▶ [SUPPLIED MATERIAL]
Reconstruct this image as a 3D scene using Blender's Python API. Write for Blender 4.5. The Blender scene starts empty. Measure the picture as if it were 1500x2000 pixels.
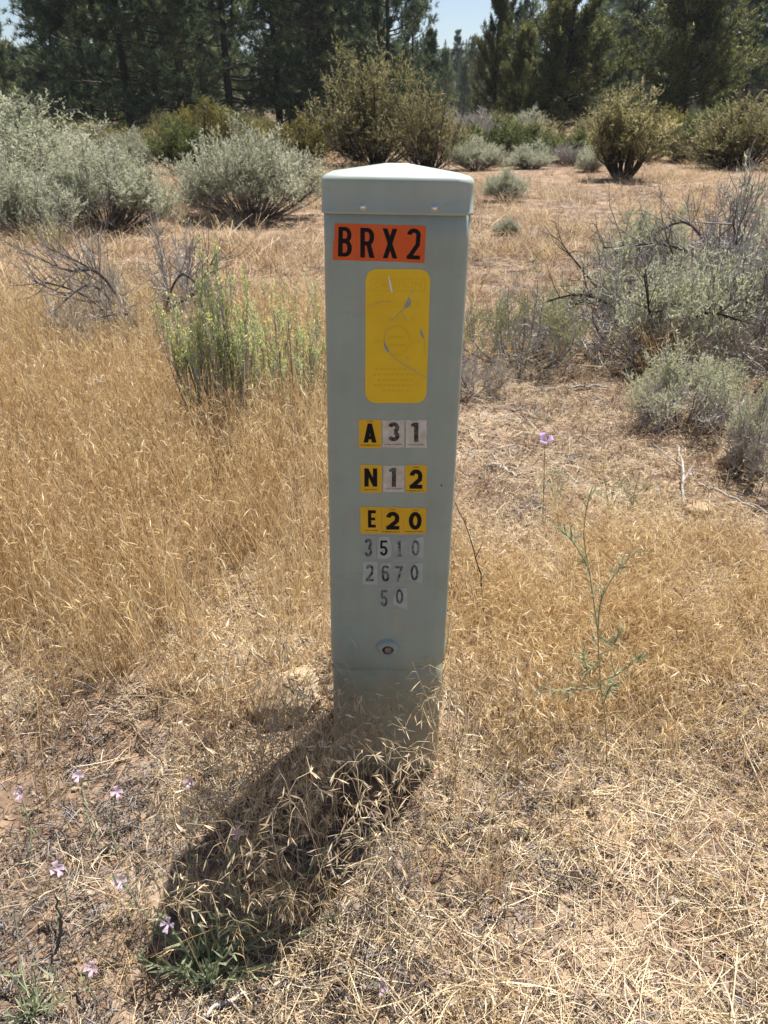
import bpy, math, random
import numpy as np
from mathutils import Matrix, Vector, Euler

R = math.radians
C = bpy.context.scene.collection
scene = bpy.context.scene

# ------------------------------------------------------------------ camera, sky, sun, exposure
CAM_H, PITCH = 1.4, R(27.6)
cam_d = bpy.data.cameras.new('camera'); cam = bpy.data.objects.new('camera', cam_d); C.objects.link(cam)
cam.location = (0, 0, CAM_H); cam.rotation_euler = (R(90) - PITCH, 0, 0)
cam_d.sensor_fit = 'HORIZONTAL'; cam_d.sensor_width = 36; cam_d.lens = 36
cam_d.clip_start = 0.05; cam_d.clip_end = 4000
cam_d.dof.use_dof = True; cam_d.dof.focus_distance = 1.42; cam_d.dof.aperture_fstop = 17
scene.camera = cam

SUN_EL, SUN_AZ = R(64), R(32.5)            # azimuth clockwise from +Y
world = bpy.data.worlds.new('World'); scene.world = world; world.use_nodes = True
wn = world.node_tree
bg = wn.nodes['Background']
sky = wn.nodes.new('ShaderNodeTexSky'); sky.sky_type = 'NISHITA'; sky.sun_disc = False
sky.sun_elevation = SUN_EL; sky.sun_rotation = SUN_AZ
sky.altitude = 1400; sky.air_density = 1.0; sky.dust_density = 2.6; sky.ozone_density = 1.0
wn.links.new(sky.outputs[0], bg.inputs[0]); bg.inputs[1].default_value = 0.062
sun_d = bpy.data.lights.new('sun', 'SUN'); sun_d.energy = 5.0; sun_d.angle = R(0.53); sun_d.color = (1.0, 0.95, 0.87)
sun = bpy.data.objects.new('sun', sun_d); C.objects.link(sun)
sdir = Vector((math.sin(SUN_AZ) * math.cos(SUN_EL), math.cos(SUN_AZ) * math.cos(SUN_EL), math.sin(SUN_EL)))
sun.rotation_euler = sdir.to_track_quat('Z', 'Y').to_euler(); sun.location = sdir * 30
scene.view_settings.view_transform = 'Standard'; scene.view_settings.look = 'None'
scene.view_settings.exposure = 1.02; scene.view_settings.gamma = 1.0
scene.cycles.max_bounces = 8; scene.cycles.transparent_max_bounces = 4; scene.cycles.volume_bounces = 0
scene.cycles.use_denoising = True

# ------------------------------------------------------------------ pixel helpers (photo pixels 1500 x 2000)
F = 1500.0
cP, sP = math.cos(PITCH), math.sin(PITCH)
def ray(px, py):
    u, v = (px - 750) / F, (py - 1000) / F
    return np.array([u, cP - sP * v, -(sP + cP * v)])
def ground(px, py, z=0.0):
    d = ray(px, py); t = (z - CAM_H) / d[2]
    return np.array([d[0] * t, d[1] * t, z])
def atY(px, py, Y):
    d = ray(px, py); t = Y / d[1]
    return np.array([d[0] * t, Y, CAM_H + d[2] * t])

# ------------------------------------------------------------------ noise + terrain
def _h(ix, iy, s):
    n = (ix * 374761393 + iy * 668265263 + s * 974634777) & 0xFFFFFFFF
    n = ((n ^ (n >> 13)) * 1274126177) & 0xFFFFFFFF
    return ((n ^ (n >> 16)) & 0xFFFF) / 65535.0
def vn(x, y, s=0):
    x = np.asarray(x, float); y = np.asarray(y, float)
    ix = np.floor(x).astype(np.int64); iy = np.floor(y).astype(np.int64)
    fx = x - ix; fy = y - iy; fx = fx * fx * (3 - 2 * fx); fy = fy * fy * (3 - 2 * fy)
    a = _h(ix, iy, s); b = _h(ix + 1, iy, s); c = _h(ix, iy + 1, s); d = _h(ix + 1, iy + 1, s)
    return (a * (1 - fx) + b * fx) * (1 - fy) + (c * (1 - fx) + d * fx) * fy
def fbm(x, y, s=0, o=4):
    t = 0; a = .5; n = 0
    for k in range(o):
        t = t + a * vn(x * 2 ** k, y * 2 ** k, s + k); n += a; a *= .5
    return t / n
def sm(a, b, x):
    t = np.clip((x - a) / (b - a), 0, 1); return t * t * (3 - 2 * t)
def gz(x, y):
    x = np.asarray(x, float); y = np.asarray(y, float)
    d = np.hypot(x, y - 1)
    near = 1 - sm(6, 20, d)
    h = near * (0.032 * (fbm(x / .11, y / .11, 3, 3) - .5) + 0.05 * (fbm(x / .5, y / .5, 9, 2) - .5))
    lump = fbm(x / .035, y / .035, 21, 2)
    h = h + near * (1 - sm(2.5, 5, d)) * 0.012 * np.clip(lump - .5, 0, 1) * 2
    h = h + sm(4, 12, d) * 0.35 * (fbm(x / 7, y / 7, 5, 3) - .5)
    h = h + 27 * sm(130, 430, y) * (0.85 + .3 * fbm(x / 150, y / 150, 8, 3))
    h = h + 0.055 * np.exp(-(((x + .27) / .13) ** 2 + ((y - 1.66) / .12) ** 2))
    return h

# ------------------------------------------------------------------ mesh building
class MB:
    def __init__(self): self.V = []; self.F = []; self.M = []; self.T = []; self.S = []; self.n = 0
    def add(self, V, F, mat=0, tint=0.5, smooth=False):
        V = np.asarray(V, np.float32).reshape(-1, 3); F = np.asarray(F, np.int64)
        self.V.append(V); self.F.append(F + self.n); self.M.append(np.full(len(F), mat, np.int32))
        self.S.append(np.full(len(F), smooth, bool))
        t = np.asarray(tint, np.float32)
        self.T.append(np.full(len(V), float(t), np.float32) if t.ndim == 0 else t.reshape(-1))
        self.n += len(V); return self
    def mesh(self, name, mats):
        me = bpy.data.meshes.new(name)
        V = np.concatenate(self.V)
        me.vertices.add(len(V)); me.vertices.foreach_set('co', V.ravel())
        li = np.concatenate([f.ravel() for f in self.F])
        sz = np.concatenate([np.full(len(f), f.shape[1], np.int64) for f in self.F])
        me.loops.add(len(li)); me.loops.foreach_set('vertex_index', li.astype(np.int32))
        me.polygons.add(len(sz)); st = np.concatenate([[0], np.cumsum(sz)[:-1]])
        me.polygons.foreach_set('loop_start', st.astype(np.int32))
        me.polygons.foreach_set('material_index', np.concatenate(self.M))
        me.polygons.foreach_set('use_smooth', np.concatenate(self.S))
        a = me.attributes.new('tint', 'FLOAT', 'POINT'); a.data.foreach_set('value', np.concatenate(self.T))
        for m in (mats if isinstance(mats, (list, tuple)) else [mats]): me.materials.append(m)
        me.update(calc_edges=True); return me

def unit(v): return v / np.maximum(np.linalg.norm(v, axis=-1, keepdims=True), 1e-9)
def ribbons(mb, P, W, side, mat=0, tint=None, rng=None):
    """P (N,K,3) centre lines, W (N,K) or (K,) widths, side (N,3)"""
    P = np.asarray(P); N, K, _ = P.shape
    W = np.broadcast_to(np.asarray(W, float), (N, K))
    tan = unit(P[:, -1] - P[:, 0]); s = unit(side - tan * (side * tan).sum(-1, keepdims=True))
    off = s[:, None, :] * W[:, :, None] * .5
    V = np.stack([P - off, P + off], 2).reshape(-1, 3)
    b = (np.arange(N) * K * 2)[:, None] + (np.arange(K - 1) * 2)[None, :]
    Fq = np.stack([b, b + 1, b + 3, b + 2], -1).reshape(-1, 4)
    t = .5 if tint is None else np.repeat(np.broadcast_to(tint, (N,)), K * 2)
    mb.add(V, Fq, mat, t)
def tubes(mb, P, Rr, n=4, mat=0, tint=None, smooth=True):
    P = np.asarray(P, float); N, K, _ = P.shape
    Rr = np.broadcast_to(np.asarray(Rr, float), (N, K))
    T = np.empty_like(P); T[:, 1:-1] = P[:, 2:] - P[:, :-2]; T[:, 0] = P[:, 1] - P[:, 0]; T[:, -1] = P[:, -1] - P[:, -2]
    T = unit(T); m = unit(P[:, -1] - P[:, 0])
    ref = np.where(np.abs(m[:, 2:3]) > .8, np.array([[1., 0, 0]]), np.array([[0, 0, 1.]]))[:, None, :]
    A = unit(np.cross(T, np.broadcast_to(ref, T.shape))); B = np.cross(T, A)
    ang = np.arange(n) * 2 * np.pi / n
    V = P[:, :, None, :] + Rr[:, :, None, None] * (A[:, :, None, :] * np.cos(ang)[None, None, :, None] + B[:, :, None, :] * np.sin(ang)[None, None, :, None])
    base = (np.arange(N) * K * n)[:, None, None] + (np.arange(K - 1) * n)[None, :, None]
    i = np.arange(n)[None, None, :]; j = (i + 1) % n
    Fq = np.stack([base + i, base + j, base + n + j, base + n + i], -1).reshape(-1, 4)
    t = .5 if tint is None else np.repeat(np.broadcast_to(tint, (N,)), K * n)
    mb.add(V.reshape(-1, 3), Fq, mat, t, smooth)
def bez(a, b, c, K):
    t = np.linspace(0, 1, K)[None, :, None]
    return (1 - t) ** 2 * a[:, None] + 2 * t * (1 - t) * b[:, None] + t ** 2 * c[:, None]

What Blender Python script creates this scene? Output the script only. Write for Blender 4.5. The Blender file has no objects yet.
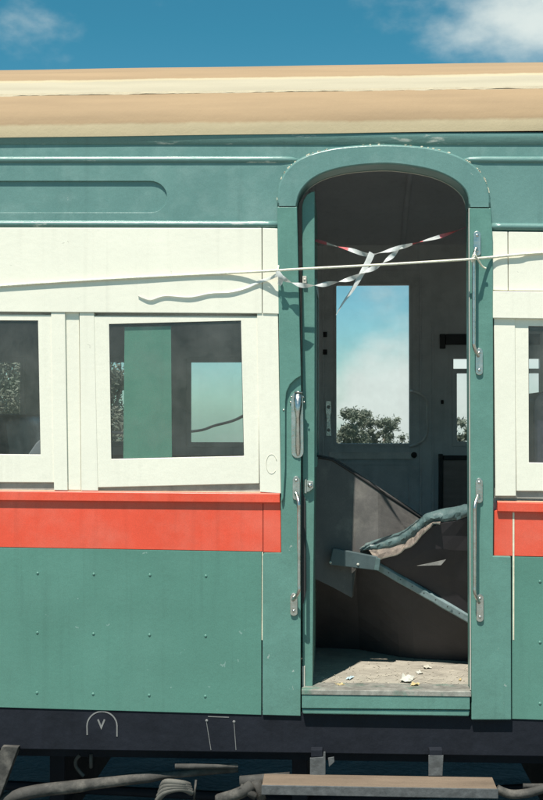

▶ [THE REQUEST] Only the lines from the start of the records through the line containing "scene = bpy.context.scene" should be repeated, word for word, with the pictures left out.

▶ [FULL RESPONSE]
Reconstruct this image as a 3D scene using Blender's Python API. Write for Blender 4.5. The Blender scene starts empty. Measure the picture as if it were 1500x2000 pixels.
import bpy, math, random
import numpy as np
from mathutils import Matrix, Vector, Euler

R = math.radians
C = bpy.context.scene.collection
scene = bpy.context.scene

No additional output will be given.